The solution, Ross, is for you to interpret the US Constitution in light of 
modern conditions. If your US citizenship cannot be questioned, it remains only 
to prove you are "natural-born." So ... were you born in the natural manner?

If you were born by Caesarean section or cultured in a Petri dish -- or if you 
are a form of AI -- then I would have to say the Constitution does rule out 
your presidency. Otherwise, go for it and know we'll all be backing you. Well, 
most of us. Because we figure you'll be able to get your homeboys good jobs in 
Washington.

-- Tony West

Ross wrote:
  Ummm. I regret to inform my public that my advisors have found a defect in 
the American Constitution which, unless amended by a grateful Congress, will 
make it impossible for me to run for the Presidency of the dear old USA. The 
hitch is that, like Arnold Schwarzenegger, I was not actually *born* in this 
country. The Founders, in their rather narrow view, stated in article II, 
section 1, clause 5 of the United States Constitution that eligibility for the 
Presidency of the United States is limited to "natural-born citizens."

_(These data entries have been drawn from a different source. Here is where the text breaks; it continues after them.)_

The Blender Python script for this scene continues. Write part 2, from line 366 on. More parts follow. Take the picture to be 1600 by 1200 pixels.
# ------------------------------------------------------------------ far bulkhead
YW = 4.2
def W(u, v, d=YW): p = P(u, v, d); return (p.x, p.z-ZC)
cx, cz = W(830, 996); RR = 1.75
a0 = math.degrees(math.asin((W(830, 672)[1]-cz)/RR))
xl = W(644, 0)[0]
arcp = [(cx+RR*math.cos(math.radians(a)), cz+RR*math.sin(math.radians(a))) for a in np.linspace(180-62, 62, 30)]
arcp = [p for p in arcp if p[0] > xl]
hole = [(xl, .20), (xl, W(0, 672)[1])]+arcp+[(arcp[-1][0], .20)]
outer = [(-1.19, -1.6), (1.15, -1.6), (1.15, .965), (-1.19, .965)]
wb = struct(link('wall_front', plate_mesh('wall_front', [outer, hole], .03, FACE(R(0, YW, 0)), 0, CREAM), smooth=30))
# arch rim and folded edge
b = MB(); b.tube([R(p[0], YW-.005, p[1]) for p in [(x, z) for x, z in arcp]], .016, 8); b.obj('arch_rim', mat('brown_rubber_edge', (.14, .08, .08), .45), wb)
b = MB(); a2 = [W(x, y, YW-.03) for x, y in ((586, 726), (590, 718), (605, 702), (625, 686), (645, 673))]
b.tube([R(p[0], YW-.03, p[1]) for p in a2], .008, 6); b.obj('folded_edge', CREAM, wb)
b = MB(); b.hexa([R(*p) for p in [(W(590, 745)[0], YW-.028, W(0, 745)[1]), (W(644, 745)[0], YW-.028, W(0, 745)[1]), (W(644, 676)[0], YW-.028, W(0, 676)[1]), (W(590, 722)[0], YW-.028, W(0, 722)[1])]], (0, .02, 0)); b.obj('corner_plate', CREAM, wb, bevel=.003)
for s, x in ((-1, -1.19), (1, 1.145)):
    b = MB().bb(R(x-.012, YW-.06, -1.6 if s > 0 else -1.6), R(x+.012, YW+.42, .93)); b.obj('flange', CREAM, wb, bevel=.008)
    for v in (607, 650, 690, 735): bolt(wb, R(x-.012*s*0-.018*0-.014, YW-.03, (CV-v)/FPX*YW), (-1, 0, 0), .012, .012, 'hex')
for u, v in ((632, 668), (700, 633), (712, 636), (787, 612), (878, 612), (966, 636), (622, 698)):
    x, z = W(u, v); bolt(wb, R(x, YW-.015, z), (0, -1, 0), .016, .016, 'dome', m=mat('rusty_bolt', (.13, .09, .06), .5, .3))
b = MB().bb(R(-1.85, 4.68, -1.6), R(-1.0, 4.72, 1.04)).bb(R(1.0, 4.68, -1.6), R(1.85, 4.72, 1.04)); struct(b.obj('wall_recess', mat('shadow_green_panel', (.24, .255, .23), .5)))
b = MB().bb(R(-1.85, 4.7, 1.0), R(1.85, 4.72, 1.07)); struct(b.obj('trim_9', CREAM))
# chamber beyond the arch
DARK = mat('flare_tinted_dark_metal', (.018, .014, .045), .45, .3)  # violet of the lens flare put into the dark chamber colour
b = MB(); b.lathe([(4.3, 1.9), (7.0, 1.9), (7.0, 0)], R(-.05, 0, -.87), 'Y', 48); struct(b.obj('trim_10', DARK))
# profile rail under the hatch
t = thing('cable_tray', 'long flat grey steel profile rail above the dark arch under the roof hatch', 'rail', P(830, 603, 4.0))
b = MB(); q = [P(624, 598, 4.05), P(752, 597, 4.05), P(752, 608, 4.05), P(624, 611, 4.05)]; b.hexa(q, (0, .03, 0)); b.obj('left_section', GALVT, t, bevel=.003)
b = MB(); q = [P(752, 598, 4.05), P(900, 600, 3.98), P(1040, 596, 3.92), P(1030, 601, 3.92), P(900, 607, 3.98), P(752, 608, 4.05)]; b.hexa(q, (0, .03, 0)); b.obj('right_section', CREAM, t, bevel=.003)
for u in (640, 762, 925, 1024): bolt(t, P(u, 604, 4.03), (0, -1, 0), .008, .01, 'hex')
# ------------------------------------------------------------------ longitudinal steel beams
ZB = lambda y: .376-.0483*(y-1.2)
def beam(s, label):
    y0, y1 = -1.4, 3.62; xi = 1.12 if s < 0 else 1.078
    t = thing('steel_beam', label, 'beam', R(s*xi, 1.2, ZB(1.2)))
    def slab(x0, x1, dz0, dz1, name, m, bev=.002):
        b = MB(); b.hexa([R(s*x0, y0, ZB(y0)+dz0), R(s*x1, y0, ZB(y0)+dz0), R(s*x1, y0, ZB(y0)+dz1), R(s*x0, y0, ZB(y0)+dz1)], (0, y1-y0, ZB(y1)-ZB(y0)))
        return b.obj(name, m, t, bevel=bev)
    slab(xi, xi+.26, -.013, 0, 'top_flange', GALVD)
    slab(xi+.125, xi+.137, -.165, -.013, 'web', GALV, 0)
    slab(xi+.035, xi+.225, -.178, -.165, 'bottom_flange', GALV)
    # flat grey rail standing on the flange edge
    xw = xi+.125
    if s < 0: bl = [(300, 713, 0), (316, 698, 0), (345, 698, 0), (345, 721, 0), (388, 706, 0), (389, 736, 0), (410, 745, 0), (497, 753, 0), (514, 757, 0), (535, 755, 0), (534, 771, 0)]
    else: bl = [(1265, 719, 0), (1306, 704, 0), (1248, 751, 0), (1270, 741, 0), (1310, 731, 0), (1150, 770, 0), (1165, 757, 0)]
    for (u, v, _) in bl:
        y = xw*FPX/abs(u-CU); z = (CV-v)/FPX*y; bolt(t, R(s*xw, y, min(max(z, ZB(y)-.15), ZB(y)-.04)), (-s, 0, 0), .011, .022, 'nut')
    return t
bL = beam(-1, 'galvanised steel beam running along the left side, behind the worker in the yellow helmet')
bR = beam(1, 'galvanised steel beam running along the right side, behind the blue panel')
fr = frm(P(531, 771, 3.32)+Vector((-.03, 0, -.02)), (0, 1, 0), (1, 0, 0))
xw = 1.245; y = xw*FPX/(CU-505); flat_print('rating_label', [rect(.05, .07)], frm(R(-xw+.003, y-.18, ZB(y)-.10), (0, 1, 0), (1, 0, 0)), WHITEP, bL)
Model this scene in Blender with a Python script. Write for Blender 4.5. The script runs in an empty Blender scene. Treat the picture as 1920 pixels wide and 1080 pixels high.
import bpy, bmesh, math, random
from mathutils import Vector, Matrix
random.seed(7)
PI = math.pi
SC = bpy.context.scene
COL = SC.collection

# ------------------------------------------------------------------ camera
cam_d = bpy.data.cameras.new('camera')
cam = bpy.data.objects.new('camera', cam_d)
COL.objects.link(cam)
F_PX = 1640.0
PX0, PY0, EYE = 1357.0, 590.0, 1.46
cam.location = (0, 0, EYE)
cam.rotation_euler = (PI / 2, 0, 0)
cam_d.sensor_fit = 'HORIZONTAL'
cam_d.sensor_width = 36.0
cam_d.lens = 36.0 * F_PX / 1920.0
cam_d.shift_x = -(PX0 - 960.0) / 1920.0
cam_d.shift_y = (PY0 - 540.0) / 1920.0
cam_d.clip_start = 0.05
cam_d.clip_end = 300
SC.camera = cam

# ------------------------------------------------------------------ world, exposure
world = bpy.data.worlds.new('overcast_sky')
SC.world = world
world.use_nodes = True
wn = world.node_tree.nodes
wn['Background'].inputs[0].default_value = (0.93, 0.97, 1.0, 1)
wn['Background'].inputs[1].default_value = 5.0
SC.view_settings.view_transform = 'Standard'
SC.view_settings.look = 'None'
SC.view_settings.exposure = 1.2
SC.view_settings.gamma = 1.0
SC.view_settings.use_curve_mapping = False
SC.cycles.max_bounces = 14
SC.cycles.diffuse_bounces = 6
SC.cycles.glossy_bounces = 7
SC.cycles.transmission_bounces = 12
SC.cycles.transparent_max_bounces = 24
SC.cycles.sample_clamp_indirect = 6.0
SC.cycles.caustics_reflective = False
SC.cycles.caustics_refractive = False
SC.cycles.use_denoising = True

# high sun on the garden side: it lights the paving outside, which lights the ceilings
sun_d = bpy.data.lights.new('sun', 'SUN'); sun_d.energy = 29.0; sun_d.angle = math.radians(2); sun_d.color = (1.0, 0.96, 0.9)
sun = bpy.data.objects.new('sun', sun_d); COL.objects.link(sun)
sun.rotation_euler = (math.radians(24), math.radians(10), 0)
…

  Now while I, unlike Arnie who I gather was hatched in some sort of bionic 
test-tube was in fact "natural born", it was in the territory of our good and 
civilized neighbors to the North. I did in fact through my congressperson 
initiate an initiative to amend the Constitution back in the year 2000 (see 
below), but I regret to inform all my fans that it failed to make it out of 
committee. Although an enthusiastic neighborhood petition drive collected 546 
signatures in Cedar Park alone, the Congress refused to do the right thing. 

  While we're still working on this Amendment, it looks as though a run in 2008 
is not in the cards. My advisors are considering my options, including a "Dump 
Amy" campaign in a run for the Presidency of Penn, a "Loose Dog" campaign for 
the Presidency of Friends of Clark Park, and a few other ideas too 
ultra-top-secret to mention at the moment in this very public forum. 

  However, whatever it is that I run for, I vow not only to support 
invective-based recycling to the hilt, but I pledge to eliminate the awful 
curse of booze from our beloved hood. Read my lips. Lips that touch wine shall 
never touch mine. Ahem. I has spoken.